§ **Instructions for the task**
Below are the records; extract from them the line containing "Reconstruct this image" to the line containing "COL = S.collection", both lines included, exactly and with no pictures.

§ **Extracted entries**

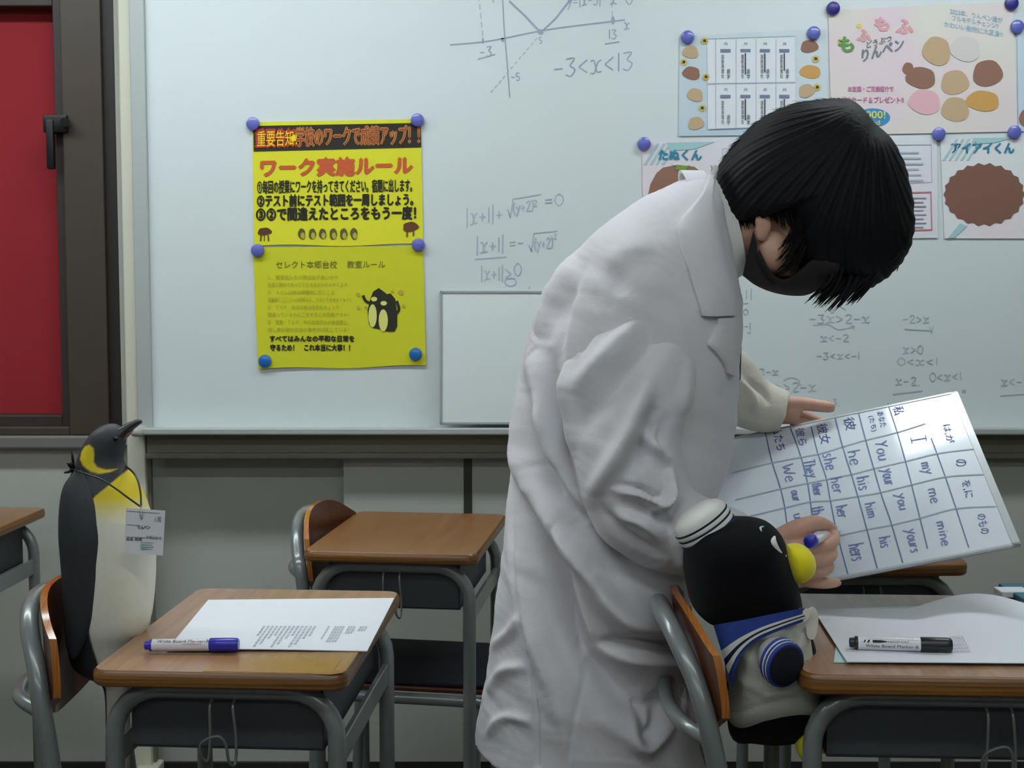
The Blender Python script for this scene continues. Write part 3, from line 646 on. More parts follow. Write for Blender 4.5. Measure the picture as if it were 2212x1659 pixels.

...

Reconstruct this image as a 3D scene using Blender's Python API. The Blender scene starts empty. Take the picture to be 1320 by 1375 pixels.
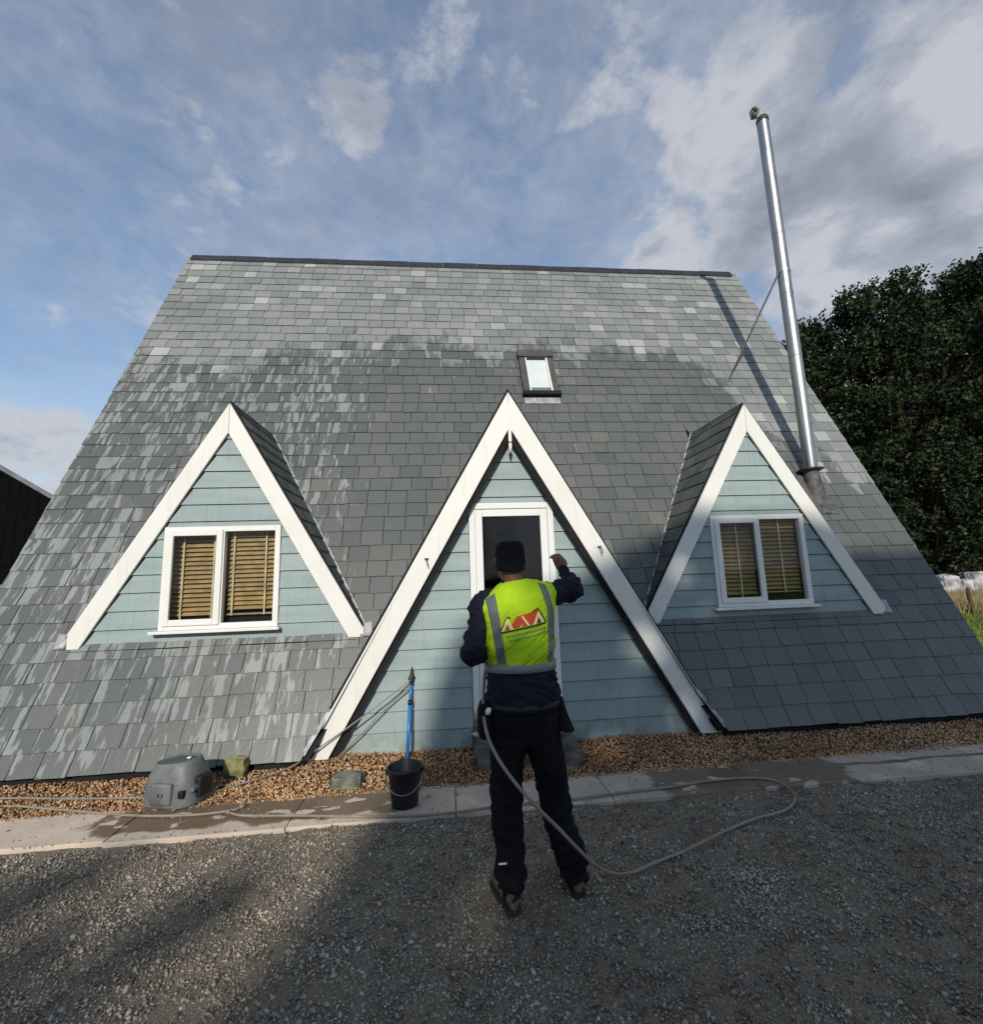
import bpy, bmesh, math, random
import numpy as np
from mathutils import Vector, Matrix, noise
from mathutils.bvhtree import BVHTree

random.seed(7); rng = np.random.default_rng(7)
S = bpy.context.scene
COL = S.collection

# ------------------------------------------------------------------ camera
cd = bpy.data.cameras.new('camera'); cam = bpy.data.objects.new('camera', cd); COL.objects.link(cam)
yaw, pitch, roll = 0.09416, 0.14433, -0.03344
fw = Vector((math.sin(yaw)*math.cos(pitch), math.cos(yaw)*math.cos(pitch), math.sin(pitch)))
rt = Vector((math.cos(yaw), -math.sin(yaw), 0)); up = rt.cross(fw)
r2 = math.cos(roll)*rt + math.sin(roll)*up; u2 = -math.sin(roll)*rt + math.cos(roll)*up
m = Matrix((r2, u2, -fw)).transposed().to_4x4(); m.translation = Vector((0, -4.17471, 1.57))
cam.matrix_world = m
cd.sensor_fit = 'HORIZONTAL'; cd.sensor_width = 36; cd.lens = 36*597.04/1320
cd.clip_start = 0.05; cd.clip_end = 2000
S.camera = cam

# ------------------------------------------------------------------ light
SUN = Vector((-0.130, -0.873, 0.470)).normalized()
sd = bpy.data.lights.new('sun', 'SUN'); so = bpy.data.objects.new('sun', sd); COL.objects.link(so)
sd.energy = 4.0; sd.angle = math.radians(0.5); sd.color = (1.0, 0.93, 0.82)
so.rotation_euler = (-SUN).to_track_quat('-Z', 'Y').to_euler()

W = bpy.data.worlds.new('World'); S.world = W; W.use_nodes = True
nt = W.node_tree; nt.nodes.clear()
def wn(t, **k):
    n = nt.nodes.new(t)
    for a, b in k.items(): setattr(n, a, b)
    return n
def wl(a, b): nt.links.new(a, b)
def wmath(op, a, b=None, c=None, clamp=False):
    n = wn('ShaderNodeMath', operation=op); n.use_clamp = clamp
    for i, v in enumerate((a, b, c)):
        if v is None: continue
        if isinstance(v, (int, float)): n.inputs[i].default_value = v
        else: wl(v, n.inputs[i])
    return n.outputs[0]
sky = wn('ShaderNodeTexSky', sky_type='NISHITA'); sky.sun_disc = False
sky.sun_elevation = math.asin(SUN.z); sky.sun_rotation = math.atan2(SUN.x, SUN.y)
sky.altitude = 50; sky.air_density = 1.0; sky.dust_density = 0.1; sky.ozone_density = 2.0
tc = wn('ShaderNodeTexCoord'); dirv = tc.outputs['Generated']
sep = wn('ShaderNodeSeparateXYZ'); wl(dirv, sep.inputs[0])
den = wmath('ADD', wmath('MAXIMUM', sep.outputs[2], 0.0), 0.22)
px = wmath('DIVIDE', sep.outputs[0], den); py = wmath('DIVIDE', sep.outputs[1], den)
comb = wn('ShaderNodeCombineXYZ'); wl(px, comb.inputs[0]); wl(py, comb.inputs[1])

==

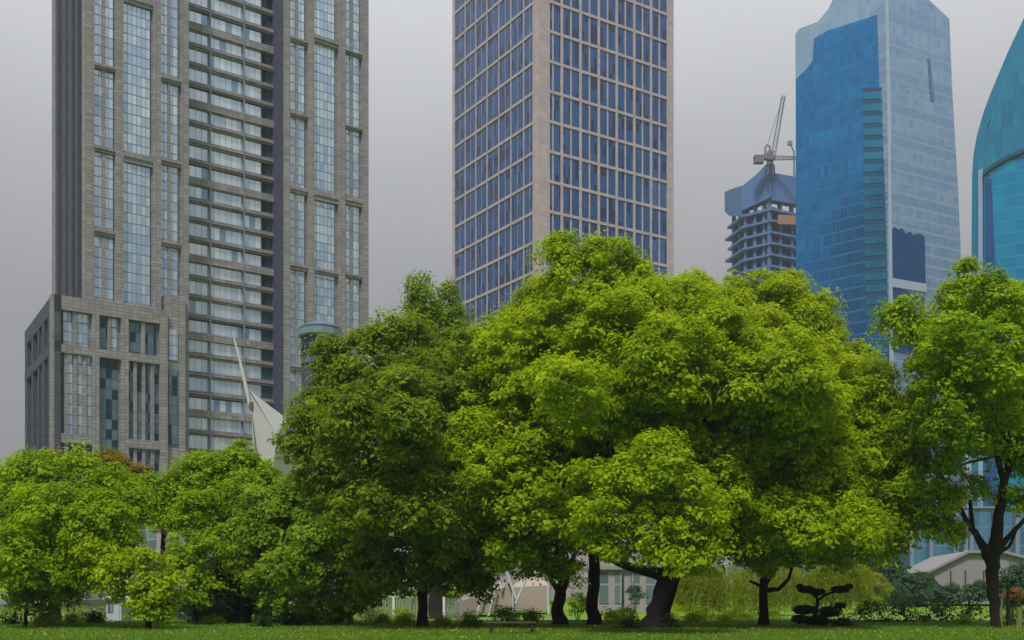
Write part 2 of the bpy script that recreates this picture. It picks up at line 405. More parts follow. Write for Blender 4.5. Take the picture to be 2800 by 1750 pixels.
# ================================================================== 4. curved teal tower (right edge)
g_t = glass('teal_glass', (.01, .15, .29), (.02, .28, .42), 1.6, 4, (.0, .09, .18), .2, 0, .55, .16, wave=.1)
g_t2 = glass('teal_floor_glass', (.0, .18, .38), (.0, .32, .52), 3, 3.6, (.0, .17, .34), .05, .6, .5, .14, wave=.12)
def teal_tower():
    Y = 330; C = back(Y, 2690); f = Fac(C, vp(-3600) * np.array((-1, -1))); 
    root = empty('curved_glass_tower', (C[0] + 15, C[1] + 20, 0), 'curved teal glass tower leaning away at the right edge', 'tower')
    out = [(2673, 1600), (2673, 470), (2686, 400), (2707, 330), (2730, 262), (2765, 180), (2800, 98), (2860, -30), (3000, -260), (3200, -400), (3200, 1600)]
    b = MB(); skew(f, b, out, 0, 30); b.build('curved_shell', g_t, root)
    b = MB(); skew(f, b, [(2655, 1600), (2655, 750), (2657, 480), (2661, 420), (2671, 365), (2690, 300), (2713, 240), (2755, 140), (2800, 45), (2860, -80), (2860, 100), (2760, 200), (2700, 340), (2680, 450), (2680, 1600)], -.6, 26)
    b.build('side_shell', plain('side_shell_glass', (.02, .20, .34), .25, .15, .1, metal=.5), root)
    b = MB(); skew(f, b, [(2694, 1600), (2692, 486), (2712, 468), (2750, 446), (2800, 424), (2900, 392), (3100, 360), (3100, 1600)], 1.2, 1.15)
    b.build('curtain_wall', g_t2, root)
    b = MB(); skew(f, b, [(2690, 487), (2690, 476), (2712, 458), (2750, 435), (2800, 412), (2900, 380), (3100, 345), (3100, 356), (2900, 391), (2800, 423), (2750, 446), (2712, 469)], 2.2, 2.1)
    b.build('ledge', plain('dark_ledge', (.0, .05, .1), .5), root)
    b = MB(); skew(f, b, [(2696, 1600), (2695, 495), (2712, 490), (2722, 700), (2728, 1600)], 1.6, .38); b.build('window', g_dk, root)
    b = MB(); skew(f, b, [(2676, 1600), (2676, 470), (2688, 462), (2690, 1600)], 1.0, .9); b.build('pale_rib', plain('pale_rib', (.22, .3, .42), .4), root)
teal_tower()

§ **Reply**
Reconstruct this image as a 3D scene using Blender's Python API. The Blender scene starts empty. Take the picture to be 1320 by 1375 pixels.
import bpy, bmesh, math, random
import numpy as np
from mathutils import Vector, Matrix, noise
from mathutils.bvhtree import BVHTree

random.seed(7); rng = np.random.default_rng(7)
S = bpy.context.scene
COL = S.collection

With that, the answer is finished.